Autre élément déterminant : la réaction de Shein. La plateforme a procédé à un retrait immédiat des articles incriminés, un comportement que le tribunal qualifie de « rigoureux et rapide ». Un signal fort envoyé aux pouvoirs publics : la régulation par la correction ex post est jugée plus efficace — et moins destructrice économiquement — qu’une sanction brutale.
🌍 Réguler sans casser : un précédent pour l’e-commerce
Si l’État est débouté, la décision ne constitue pas un blanc-seing. La justice impose en effet une injonction stricte à Shein : ne pas remettre en vente de produits sexuels sans mécanisme fiable de vérification d’âge, condition jugée essentielle pour sécuriser le modèle économique de la marketplace.

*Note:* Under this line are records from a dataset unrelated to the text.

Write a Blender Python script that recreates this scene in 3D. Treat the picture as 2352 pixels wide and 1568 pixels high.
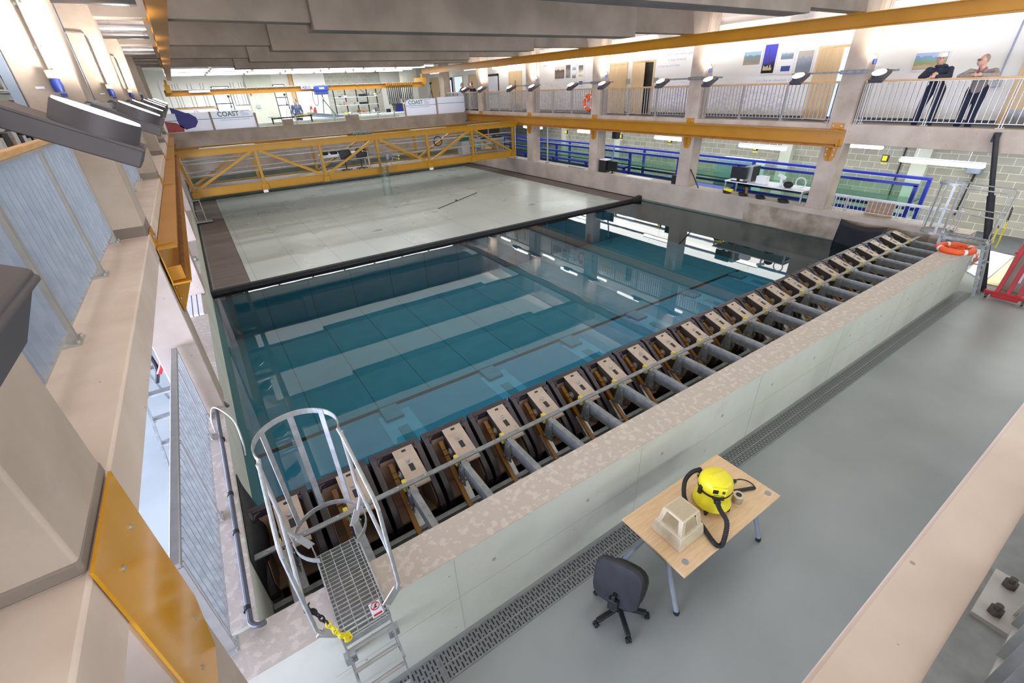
import bpy, math, random
from mathutils import Vector, Matrix, Euler
random.seed(7)
S = bpy.context.scene
for o in list(bpy.data.objects):
    bpy.data.objects.remove(o)
COL = S.collection
PI = math.pi

# ---------------------------------------------------------------- camera
cam_d = bpy.data.cameras.new('camera')
cam = bpy.data.objects.new('camera', cam_d)
COL.objects.link(cam)
S.camera = cam
cam_d.sensor_width = 36.0
cam_d.lens = 1022.71125 / 2352 * 36.0
cam_d.clip_start = 0.02
cam_d.clip_end = 200
RX = Vector((0.82979355, -0.55681838, -0.03736253))
RY = Vector((-0.30433804, -0.39538609, -0.86663037))
RZ = Vector((0.46778309, 0.73049513, -0.49754984))
M = Matrix((RX, -RY, -RZ)).transposed().to_4x4()
M.translation = Vector((0.72869315, -3.99353137, 4.73032447))
cam.matrix_world = M

# ---------------------------------------------------------------- light
S.view_settings.view_transform = 'Standard'
S.view_settings.look = 'None'
S.view_settings.gamma = 1.0
S.view_settings.use_curve_mapping = False
S.view_settings.exposure = 0.32
S.cycles.use_denoising = True
w = bpy.data.worlds.new('world')
S.world = w
w.use_nodes = True
bg = w.node_tree.nodes['Background']
bg.inputs[0].default_value = (0.90, 0.95, 1.0, 1)
bg.inputs[1].default_value = 0.55


def area(name, loc, rot, sx, sy, power, color=(1, 1, 1), spread=PI):
    d = bpy.data.lights.new(name, 'AREA')
    d.shape = 'RECTANGLE'
    d.size = sx
    d.size_y = sy
    d.energy = power
    d.color = color
    d.spread = spread
    o = bpy.data.objects.new(name, d)
    o.location = loc
    o.rotation_euler = rot
    COL.objects.link(o)
    return o


# added fill lamps hidden between the beams, standing in for uplighter bounce
for k, yb in enumerate((-1.2, 4.6, 9.4, 14.2, 19.0)):
    area('bay_fill_light', (7.8, yb, 7.12), (0, 0, 0), 14.5, 4.0, 150, (1.0, 0.97, 0.93))
for yb in (24.6, 25.9, 27.9, 29.6, 32.0):
    area('batten_row_light', (7.6, yb, 5.84), (0, 0, 0), 13.6, 0.06, 200, (0.97, 0.99, 1.0))
# daylight from the windows along the lower side aisle
area('window_daylight', (-5.9, 2.0, 1.7), (0, -PI / 2, 0), 2.6, 15, 3000, (0.68, 0.73, 1.0))
area('upper_aisle_light', (-3.4, 8.0, 6.9), (0, 0, 0), 3.5, 24, 300, (0.94, 0.96, 1.0))
# fluorescent battens of the two side galleries
area('gallery_light', (17.0, 11.0, 6.1), (0, 0, 0), 1.2, 30, 20, (1.0, 0.99, 0.95))
area('aisle_light', (18.8, 9.0, 2.8), (0, 0, 0), 3.0, 26, 780, (1.0, 1.0, 0.95))
area('corner_light', (18.5, -3.0, 2.8), (0, 0, 0), 3.0, 2.5, 130, (1.0, 1.0, 0.95))
# added soft fill behind the camera for the front wall and near floor
area('behind_camera_fill', (8.0, -8.6, 4.2), (-PI / 2 - 0.35, 0, PI), 16, 3.5, 1250, (0.93, 0.97, 1.0))


def uplight(name, loc, power, sx=1, color=(1.0, 0.91, 0.83)):
    d = bpy.data.lights.new(name, 'SPOT')
    d.energy = power
    d.color = color
    d.spot_size = math.radians(125)
    d.spot_blend = 0.9
    d.shadow_soft_size = 0.12
    o = bpy.data.objects.new(name, d)
    o.location = loc
    o.rotation_euler = (0, PI - 0.55 * sx, 0)
    COL.objects.link(o)
    return o


# ---------------------------------------------------------------- materials
def lin(h):
    h = h.lstrip('#')
    out = []
    for i in (0, 2, 4):
        c = int(h[i:i + 2], 16) / 255
        out.append(c / 12.92 if c <= 0.04045 else ((c + 0.055) / 1.055) ** 2.4)
    return (*out, 1)


def mat(name, c1, c2=None, scale=3.0, rough=0.6, metal=0.0, bump=0.0, detail=5.0, spec=None, coat=0.0, stretch=None, lo=0.35, hi=0.65, alpha=None):
    m = bpy.data.materials.new(name)
    m.use_nodes = True
    nt = m.node_tree
    b = nt.nodes['Principled BSDF']
    b.inputs['Roughness'].default_value = rough
    b.inputs['Metallic'].default_value = metal
    if spec is not None:
        b.inputs['Specular IOR Level'].default_value = spec
    if coat:
        b.inputs['Coat Weight'].default_value = coat
    if alpha is not None:
        b.inputs['Alpha'].default_value = alpha
    b.inputs['Base Color'].default_value = lin(c1)
    if c2 is None and not bump:
        c2 = c1
    if c2 or bump:
        g = nt.nodes.new('ShaderNodeNewGeometry')
        src = g.outputs['Position']
        if stretch:
            mp = nt.nodes.new('ShaderNodeMapping')
            mp.inputs['Scale'].default_value = stretch
            nt.links.new(src, mp.inputs['Vector'])
            src = mp.outputs['Vector']
        n = nt.nodes.new('ShaderNodeTexNoise')
        n.inputs['Scale'].default_value = scale
        n.inputs['Detail'].default_value = detail
        nt.links.new(src, n.inputs['Vector'])
        if c2:
            r = nt.nodes.new('ShaderNodeValToRGB')
            r.color_ramp.elements[0].position = lo
            r.color_ramp.elements[1].position = hi
            r.color_ramp.elements[0].color = lin(c1)
            r.color_ramp.elements[1].color = lin(c2)
            nt.links.new(n.outputs['Fac'], r.inputs['Fac'])
            nt.links.new(r.outputs['Color'], b.inputs['Base Color'])
        if bump:
            bp = nt.nodes.new('ShaderNodeBump')
            bp.inputs['Strength'].default_value = bump
            bp.inputs['Distance'].default_value = 0.02
            nt.links.new(n.outputs['Fac'], bp.inputs['Height'])
            nt.links.new(bp.outputs['Normal'], b.inputs['Normal'])
    return m


def emit(name, c, s):
    m = bpy.data.materials.new(name)
    m.use_nodes = True
    nt = m.node_tree
    b = nt.nodes['Principled BSDF']
    b.inputs['Base Color'].default_value = lin(c)
    b.inputs['Emission Color'].default_value = lin(c)
    b.inputs['Emission Strength'].default_value = s
    return m


def nodes(name):
    m = bpy.data.materials.new(name)
    m.use_nodes = True
    return m, m.node_tree, m.node_tree.nodes['Principled BSDF']


def brickmat(name, c1, c2, mortar, bw, bh, msize, axes, rough=0.85, offset=0.5, bump=0.0):
    m, nt, b = nodes(name)
    g = nt.nodes.new('ShaderNodeNewGeometry')
    sp = nt.nodes.new('ShaderNodeSeparateXYZ')
    cb = nt.nodes.new('ShaderNodeCombineXYZ')
    nt.links.new(g.outputs['Position'], sp.inputs[0])
    nt.links.new(sp.outputs[axes[0]], cb.inputs[0])
    nt.links.new(sp.outputs[axes[1]], cb.inputs[1])
    t = nt.nodes.new('ShaderNodeTexBrick')
    t.offset = offset
    t.inputs['Color1'].default_value = lin(c1)
    t.inputs['Color2'].default_value = lin(c2)
    t.inputs['Mortar'].default_value = lin(mortar)
    t.inputs['Scale'].default_value = 1.0
    t.inputs['Mortar Size'].default_value = msize
    t.inputs['Mortar Smooth'].default_value = 0.1
    t.inputs['Brick Width'].default_value = bw
    t.inputs['Row Height'].default_value = bh
    nt.links.new(cb.outputs[0], t.inputs['Vector'])
    nz = nt.nodes.new('ShaderNodeTexNoise')
    nz.inputs['Scale'].default_value = 2.5
    nz.inputs['Detail'].default_value = 6
    nt.links.new(g.outputs['Position'], nz.inputs['Vector'])
    mr = nt.nodes.new('ShaderNodeMapRange')
    mr.inputs[3].default_value = 0.82
    mr.inputs[4].default_value = 1.14
    nt.links.new(nz.outputs['Fac'], mr.inputs[0])
    mx = nt.nodes.new('ShaderNodeMix')
    mx.data_type = 'RGBA'
    mx.blend_type = 'MULTIPLY'
    mx.inputs[0].default_value = 1.0
    nt.links.new(t.outputs['Color'], mx.inputs[6])
    nt.links.new(mr.outputs[0], mx.inputs[7])
    nt.links.new(mx.outputs[2], b.inputs['Base Color'])
    b.inputs['Roughness'].default_value = rough
    return m


def concrete(name, c1, c2, scale, dirt, pit=9.0, rough=0.8, amount=0.5):
    m = mat(name, c1, c2, scale, rough, bump=0.12, detail=9)
    nt = m.node_tree
    b = nt.nodes['Principled BSDF']
    base = b.inputs['Base Color'].links[0].from_socket
    g = nt.nodes.new('ShaderNodeNewGeometry')
    n = nt.nodes.new('ShaderNodeTexNoise')
    n.inputs['Scale'].default_value = 0.9
    n.inputs['Detail'].default_value = 10
    n.inputs['Roughness'].default_value = 0.65
    nt.links.new(g.outputs['Position'], n.inputs['Vector'])
    r = nt.nodes.new('ShaderNodeMapRange')
    r.inputs[1].default_value = 0.52
    r.inputs[2].default_value = 0.72
    r.inputs[4].default_value = amount
    nt.links.new(n.outputs['Fac'], r.inputs[0])
    mx = nt.nodes.new('ShaderNodeMix')
    mx.data_type = 'RGBA'
    nt.links.new(r.outputs[0], mx.inputs[0])
    nt.links.new(base, mx.inputs[6])
    mx.inputs[7].default_value = lin(dirt)
    # blow holes: sparse small dark pits
    v = nt.nodes.new('ShaderNodeTexVoronoi')
    v.inputs['Scale'].default_value = pit
    v.inputs['Randomness'].default_value = 1.0
    nt.links.new(g.outputs['Position'], v.inputs['Vector'])
    sc = nt.nodes.new('ShaderNodeSeparateColor')
    nt.links.new(v.outputs['Color'], sc.inputs[0])
    th = nt.nodes.new('ShaderNodeMath')
    th.operation = 'MULTIPLY_ADD'
    th.inputs[1].default_value = 0.13
    th.inputs[2].default_value = -0.04
    nt.links.new(sc.outputs[0], th.inputs[0])
    lt = nt.nodes.new('ShaderNodeMath')
    lt.operation = 'LESS_THAN'
    nt.links.new(v.outputs['Distance'], lt.inputs[0])
    nt.links.new(th.outputs[0], lt.inputs[1])
    ml = nt.nodes.new('ShaderNodeMath')
    ml.operation = 'MULTIPLY'
    ml.inputs[1].default_value = 0.55
    nt.links.new(lt.outputs[0], ml.inputs[0])
    m2 = nt.nodes.new('ShaderNodeMix')
    m2.data_type = 'RGBA'
    nt.links.new(ml.outputs[0], m2.inputs[0])
    nt.links.new(mx.outputs[2], m2.inputs[6])
    m2.inputs[7].default_value = lin('#6d5c50')
    nt.links.new(m2.outputs[2], b.inputs['Base Color'])
    return m


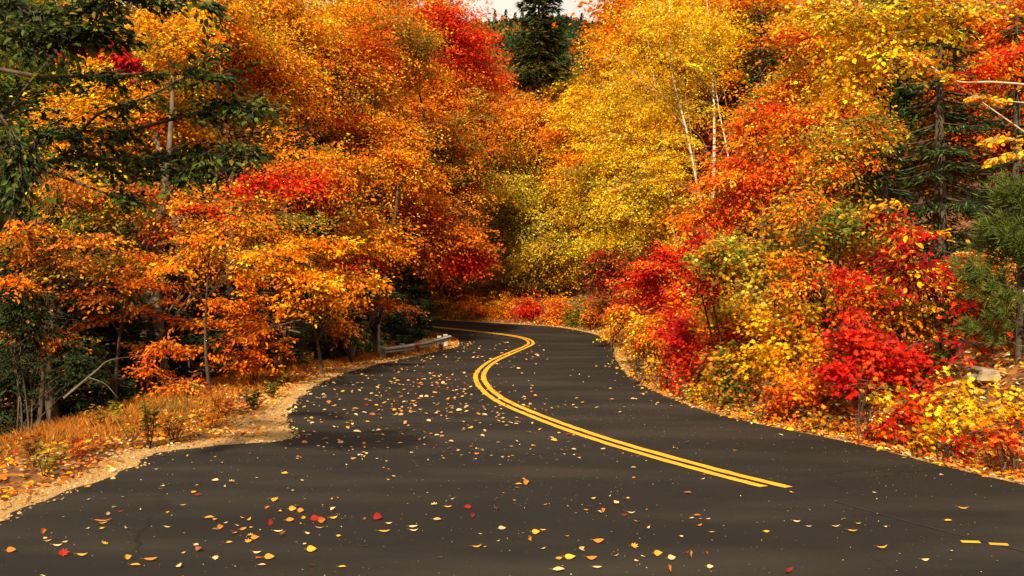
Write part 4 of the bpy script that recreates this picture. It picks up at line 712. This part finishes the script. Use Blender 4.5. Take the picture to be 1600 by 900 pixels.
for i, (px, py, h, pl, lb) in enumerate([
    (235, 700, .62, {'olive': 2, 'green': 3, 'orange': 1}, "tall bushy green and amber weed in the middle of the left verge"),
    (205, 692, .50, {'lime': 2, 'olive': 3, 'gold': 2}, "yellow green weed just left of the tall bushy one"), (275, 690, .45, {'green': 2, 'rust': 2, 'gold': 1}, "russet green weed just right of the tall bushy one"),
    (395, 640, .40, {'green': 4, 'dark': 2}, "dark green leafy weed standing beside the gravel tongue"), (425, 622, .38, {'green': 3, 'lime': 1, 'dark': 2}, "dark green weed overhanging the narrow gravel strip"),
    (70, 745, .34, {'olive': 2, 'gold': 1, 'pale': .5}, "small grey green weed among the leaves near the lower left corner"), (55, 735, .40, {'rust': 3, 'brown': 2}, "dry brown weed stalks near the lower left corner"),
    (330, 672, .30, {'gold': 3, 'orange': 2}, "low golden weed above the gravel left of the asphalt notch"), (350, 655, .34, {'red': 1, 'rust': 2, 'orange': 2}, "rusty red weed behind the low golden one"),
    (300, 625, .34, {'pale': 1, 'olive': 3, 'lime': 1}, "pale green weed at the back of the grass"), (440, 600, .34, {'lime': 2, 'gold': 2, 'olive': 1}, "lime green weed where the verge narrows"),
    (480, 575, .45, {'olive': 3, 'gold': 2}, "straggly olive weed before the dark trunks of the narrow verge"), (560, 560, .5, {'gold': 2, 'olive': 2, 'orange': 1}, "yellowish weed at the foot of the pale post"),
    (150, 665, .38, {'amber': 2, 'olive': 2, 'straw': 2}, "amber weed at the back of the wide grass verge"), (610, 556, .45, {'gold': 3, 'lime': 1}, "golden weed just in front of the guardrail"), (690, 548, .4, {'gold': 2, 'olive': 3}, "olive gold weed hiding the right end of the guardrail"), (655, 552, .35, {'orange': 3, 'rust': 2}, "orange weed in front of the middle of the guardrail"),
    (120, 720, .30, {'deep': 2, 'rust': 2}, "rust coloured weed between the leaf drift and the grass"), (180, 640, .3, {'green': 2, 'olive': 2}, "green weed deep in the amber grass")]):
    x, y = gp(px, py); weed(x, y, h * .85, pl, lb, seed=100 + i, leaf=.05 + .0006 * y, spread=.12)
# ------------------------------------------------------------ guardrail and post
def guardrail():
    pts = catmull([W(598, 542, 27.2), W(628, 539, 28.5), W(660, 534, 30.3), W(688, 527, 32.3), W(703, 523, 33.6)], 6); org = tuple(pts[0]); root = empty("guardrail", org)
    tag(root, "low galvanised guardrail curving round the inside of the bend behind the grass", "guardrail"); acc = Acc()
    t = norm(np.gradient(pts[:, :2], axis=0)); nrm = np.stack([t[:, 1], -t[:, 0]], 1)
    prof = [(0, 0), (.0, -.02), (.07, -.05), (.07, -.085), (0, -.11), (.07, -.135), (.07, -.165), (0, -.19), (0, -.20)]; k = len(prof); V = []
    for th in (0, .006):
        for q, nn in zip(pts, nrm): V += [[q[0] + nn[0] * (u - th), q[1] + nn[1] * (u - th), q[2] + w_] for u, w_ in prof]
    n = len(pts); F = []
    for s_ in range(2):
        o_ = s_ * n * k
        for i in range(n - 1):
            for j in range(k - 1): a = o_ + i * k + j; F.append([a, a + k, a + k + 1, a + 1] if s_ == 0 else [a, a + 1, a + k + 1, a + k])
    acc.add(V, F); acc.obj("rail", M_STEEL, root, False, org)
    for i in (1, 7, 13, 19, 23):
        q = pts[i]; a = Acc(); z0 = gz(q[0], q[1]) - .3; h = .07; c = q[:2] - nrm[i] * .10
        v = [[c[0] + sx * h, c[1] + sy * h, z] for z in (z0, q[2] + .03) for sx, sy in ((-1, -1), (1, -1), (1, 1), (-1, 1))]
        a.add(v, [[0, 1, 5, 4], [1, 2, 6, 5], [2, 3, 7, 6], [3, 0, 4, 7], [4, 5, 6, 7]]); a.obj("post", M_POST, root, False, org)
guardrail()
def sign_post():
    b = W(592, 553, 29.5); x, y = b[0], b[1]; z = gz(x, y); top = W(592, 489, 29.5)[2]; root = empty("marker_post", (x, y, z)); tag(root, "thin pale upright post left of the guardrail in the dark gap", "post")
    a = Acc(); v = []
    for zz, s_ in ((z - .2, 1), (top, 1), (top + .02, .6)):
        v += [[x + sx * .032 * s_, y + sy * .025 * s_, zz] for sx, sy in ((-1, -1), (1, -1), (1, 1), (-1, 1))]
    f = [[i + j, i + (j + 1) % 4, i + 4 + (j + 1) % 4, i + 4 + j] for i in (0, 4) for j in range(4)] + [[8, 9, 10, 11]]
    a.add(v, f); a.obj("shaft", M_POST, root, False, (x, y, z))
    a = Acc(); tube(a, [[x, y - .031, top - .12], [x, y - .045, top - .12]], .018, 8); tube(a, [[x, y - .031, top - .5], [x, y - .045, top - .5]], .018, 8); a.obj("bolt", M_STEEL, root, False, (x, y, z))
sign_post()
# ------------------------------------------------------------ rocks of the right bank
def rock(px, py, d, sx, sy, sz, label, seed):
    r = np.random.default_rng(seed); x = (px - 800) / FPX * d; y = d; z = gz(x, y); n, m = 26, 17; th = np.linspace(0, 2 * np.pi, n, endpoint=False); ph = np.linspace(-np.pi / 2, np.pi / 2, m); V = []
    for p_ in ph:
        for t_ in th:
            u = np.array([math.cos(p_) * math.cos(t_), math.cos(p_) * math.sin(t_), math.sin(p_)]); k_ = 1 + .07 * math.sin(u[0] * 11 + u[1] * 9 + seed) + .16 * math.sin(u[0] * 4 + seed) + .14 * math.sin(u[1] * 5 + 2 * seed) + .1 * math.sin(u[2] * 7 + seed) + r.normal(0, .03)
            u = np.sign(u) * np.abs(u) ** .75; V.append([x + sx * u[0] * k_, y + sy * u[1] * k_, z + sz * (u[2] * k_ + .25)])
    F = [[i * n + j, i * n + (j + 1) % n, (i + 1) * n + (j + 1) % n, (i + 1) * n + j] for i in range(m - 1) for j in range(n)]
    a = Acc(); a.add(V, F); tag(a.obj("rock", M_ROCK, None, False, (x, y, z)), label, "rock")
rock(1545, 610, 11.4, .24, .2, .09, "pale flat rock showing through the leaves on the right slope", 3)
rock(1508, 565, 12.2, .11, .11, .12, "small grey rock standing at the top edge of the leafy slope", 5)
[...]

Ce point est crucial. Lors de l’audience du 5 décembre, Shein reconnaissait elle-même des limites techniques dans la mise en œuvre de filtres d’âge performants. En conséquence, certaines catégories resteront fermées, au moins temporairement. Une approche graduelle qui traduit une volonté de préserver la continuité économique tout en renforçant la conformité réglementaire.
Les avocats de la plateforme ont par ailleurs dénoncé une « cabale politique et médiatique », rappelant que l’État s’appuyait sur l’article 6-3 de la loi pour la confiance dans l’économie numérique. Mais le tribunal a préféré une lecture restrictive de ce texte, estimant que la fermeture globale de Shein aurait envoyé un signal négatif aux acteurs internationaux du numérique, déjà attentifs à la stabilité juridique du marché français.
👁️ L’œil de l’expert : une victoire sous conditions
Ce verdict marque un équilibre subtil entre souveraineté numérique et pragmatisme économique. La justice française affirme sa capacité à sanctionner sans désorganiser, à réguler sans dissuader l’investissement. Pour Shein, il s’agit d’un répit stratégique, mais aussi d’une obligation : renforcer durablement ses contrôles sous peine de futures sanctions plus sévères.
Pour l’État, ce revers judiciaire invite à repenser les outils de régulation des géants du e-commerce : moins de décisions spectaculaires, davantage de supervision ciblée. Enfin, pour le consommateur français, la décision garantit le maintien d’une offre à bas prix — mais rappelle que le coût réel de la mode ultra-rapide se joue désormais aussi sur le terrain juridique et réglementaire.